Even close friends, Nidam said, did not ask how she or her family were doing after October 7. Friends of her niece and nephew were murdered at Nova. She is also related to one of the six hostages – five of them Nova attendees – who were murdered by Hamas in a tunnel under Rafah in August, she said.
At some international festivals Nidam now bills herself as an artist from Germany, not Israel – “for security reasons,” she explained. “I have to hide being Israeli.” At a small jazz event with Israeli artists in New York this year, the crowd, including Nidam, was attacked with red paint. “They were calling, ‘Zionists can’t make jazz,’” Nidam said. “It was a hate crime.”
This climate has left many Israeli artists feeling intimidated. Several well-known DJs approached for comment for this article did not wish to speak out publicly, despite being privately critical of both what they perceive as growing antisemitism within the electronic music scene and the failure to adequately pay tribute to the Nova massacre.

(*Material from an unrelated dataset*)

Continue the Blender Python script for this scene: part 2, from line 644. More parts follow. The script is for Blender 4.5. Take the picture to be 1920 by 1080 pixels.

Over a year after the attacks of October 7, this trend shows no sign of slowing, as the death count in Gaza has soared, leaving tens of thousands of Hamas combatants and civilians dead. In the eyes of many, the fate of Nova has been eclipsed. And some within the global electronic music scene tolerate, if not actively embrace, Islamist terrorism as a form of legitimate resistance.
On the first anniversary of the Nova massacre, Currier shared just one post on Instagram. It was an interview with a senior Hamas leader, who said: “The support fronts have taken a heroic stance in confronting the occupation and defending the Palestinian people.” Currier commented: “To the resistance everywhere.”